──────── STORED DATA

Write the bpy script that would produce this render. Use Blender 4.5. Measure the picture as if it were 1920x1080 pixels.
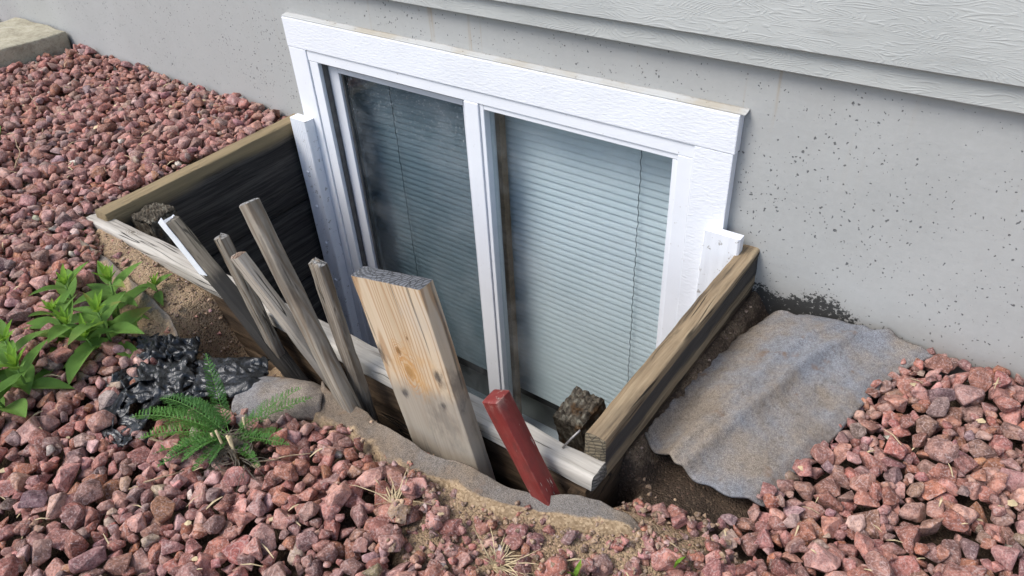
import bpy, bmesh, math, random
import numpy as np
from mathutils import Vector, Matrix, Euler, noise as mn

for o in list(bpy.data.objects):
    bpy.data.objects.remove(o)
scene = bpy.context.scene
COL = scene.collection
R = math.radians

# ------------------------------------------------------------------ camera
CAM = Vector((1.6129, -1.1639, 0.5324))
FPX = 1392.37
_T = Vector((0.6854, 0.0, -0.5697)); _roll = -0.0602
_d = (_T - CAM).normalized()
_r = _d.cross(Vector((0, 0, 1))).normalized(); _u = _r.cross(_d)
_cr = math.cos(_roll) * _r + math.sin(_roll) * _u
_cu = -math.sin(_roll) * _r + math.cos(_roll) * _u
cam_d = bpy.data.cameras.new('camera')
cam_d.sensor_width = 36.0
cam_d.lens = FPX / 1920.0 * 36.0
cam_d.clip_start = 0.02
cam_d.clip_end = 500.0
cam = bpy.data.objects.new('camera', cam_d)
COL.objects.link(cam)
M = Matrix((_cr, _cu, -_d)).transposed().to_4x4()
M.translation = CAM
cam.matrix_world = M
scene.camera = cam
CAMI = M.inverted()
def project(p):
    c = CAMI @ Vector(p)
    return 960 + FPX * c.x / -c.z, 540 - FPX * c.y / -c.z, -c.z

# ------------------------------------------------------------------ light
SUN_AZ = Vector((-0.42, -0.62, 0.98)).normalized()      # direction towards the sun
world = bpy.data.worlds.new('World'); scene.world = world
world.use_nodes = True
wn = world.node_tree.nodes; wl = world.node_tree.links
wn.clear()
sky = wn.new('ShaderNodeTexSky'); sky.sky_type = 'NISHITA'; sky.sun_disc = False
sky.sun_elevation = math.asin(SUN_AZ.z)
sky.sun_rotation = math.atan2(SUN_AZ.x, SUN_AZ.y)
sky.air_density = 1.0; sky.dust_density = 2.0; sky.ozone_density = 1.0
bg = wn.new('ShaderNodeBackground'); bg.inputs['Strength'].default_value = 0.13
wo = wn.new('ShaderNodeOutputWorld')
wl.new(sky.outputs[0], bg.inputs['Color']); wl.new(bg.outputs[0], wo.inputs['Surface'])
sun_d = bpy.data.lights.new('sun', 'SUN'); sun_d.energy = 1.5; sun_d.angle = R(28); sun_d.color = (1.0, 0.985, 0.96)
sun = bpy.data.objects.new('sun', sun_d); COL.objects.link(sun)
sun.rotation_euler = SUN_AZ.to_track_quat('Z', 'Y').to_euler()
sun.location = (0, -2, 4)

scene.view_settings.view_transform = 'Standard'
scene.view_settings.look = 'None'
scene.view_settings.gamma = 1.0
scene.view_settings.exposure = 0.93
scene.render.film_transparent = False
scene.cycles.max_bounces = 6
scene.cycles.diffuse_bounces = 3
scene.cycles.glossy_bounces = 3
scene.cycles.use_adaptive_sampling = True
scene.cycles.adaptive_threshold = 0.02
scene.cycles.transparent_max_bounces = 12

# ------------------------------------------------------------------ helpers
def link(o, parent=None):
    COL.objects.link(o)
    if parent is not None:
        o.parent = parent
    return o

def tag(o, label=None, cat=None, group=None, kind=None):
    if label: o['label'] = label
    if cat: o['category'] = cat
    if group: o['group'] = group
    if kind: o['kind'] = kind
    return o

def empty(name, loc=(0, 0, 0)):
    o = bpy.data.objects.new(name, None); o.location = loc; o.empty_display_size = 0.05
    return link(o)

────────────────

WHAT YOU HAVE TO DO:
Please quote the lines of the material, beginning with the first and ending with the one that contains "R = math.radians", exactly as written and without any pictures.

COMPLETE RESPONSE:
Write the bpy script that would produce this render. Use Blender 4.5. Measure the picture as if it were 1920x1080 pixels.
import bpy, bmesh, math, random
import numpy as np
from mathutils import Vector, Matrix, Euler, noise as mn

for o in list(bpy.data.objects):
    bpy.data.objects.remove(o)
scene = bpy.context.scene
COL = scene.collection
R = math.radians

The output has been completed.